====== DATA

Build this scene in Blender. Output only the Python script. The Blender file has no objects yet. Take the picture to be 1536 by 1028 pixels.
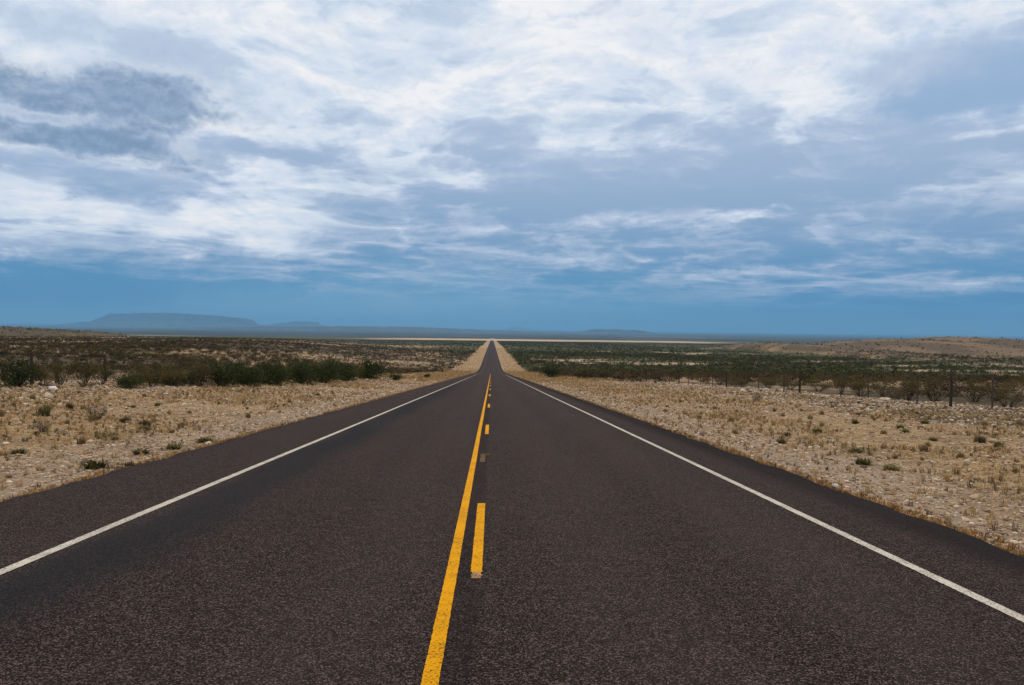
import bpy, math, random
import numpy as np

R = math.radians
rng = np.random.default_rng(7)
random.seed(7)
scene = bpy.context.scene
col = scene.collection

# ------------------------------------------------------------------ noise
def _hash(ix, iy, seed):
    h = (ix.astype(np.int64) * 374761393 + iy.astype(np.int64) * 668265263 + seed * 1442695041) & 0xFFFFFFFF
    h = ((h ^ (h >> 13)) * 1274126177) & 0xFFFFFFFF
    h = h ^ (h >> 16)
    return (h & 0xFFFF) / 65535.0

def vnoise(x, y, seed=0):
    x = np.asarray(x, float); y = np.asarray(y, float)
    ix = np.floor(x); iy = np.floor(y)
    fx = x - ix; fy = y - iy
    fx = fx * fx * (3 - 2 * fx); fy = fy * fy * (3 - 2 * fy)
    a = _hash(ix, iy, seed); b = _hash(ix + 1, iy, seed)
    c = _hash(ix, iy + 1, seed); d = _hash(ix + 1, iy + 1, seed)
    return (a * (1 - fx) + b * fx) * (1 - fy) + (c * (1 - fx) + d * fx) * fy

def fbm(x, y, seed=0, octv=4):
    s = 0; a = 0.5; t = 0
    for k in range(octv):
        s = s + a * vnoise(x * 2 ** k + 17.3 * k, y * 2 ** k - 9.1 * k, seed + k); t += a; a *= 0.5
    return s / t

def sstep(a, b, x):
    t = np.clip((np.asarray(x, float) - a) / (b - a), 0, 1)
    return t * t * (3 - 2 * t)

# ------------------------------------------------------------------ terrain height
def _profile(knots):
    ys = np.concatenate([np.arange(-3000, 3000, 2.0), np.arange(3000, 60000, 50.0)])
    sl = np.interp(ys, [k[0] for k in knots], [k[1] for k in knots])
    z = np.concatenate([[0], np.cumsum((sl[1:] + sl[:-1]) / 2 * np.diff(ys))])
    z -= np.interp(0, ys, z)
    return lambda y: np.interp(y, ys, z)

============

EXERCISE GOAL
Write out exactly the opening lines of the data, stopping after the line that holds "col = scene.collection". Exclude pictures.

OUTPUT FOR THIS TASK
Build this scene in Blender. Output only the Python script. The Blender file has no objects yet. Take the picture to be 1536 by 1028 pixels.
import bpy, math, random
import numpy as np

R = math.radians
rng = np.random.default_rng(7)
random.seed(7)
scene = bpy.context.scene
col = scene.collection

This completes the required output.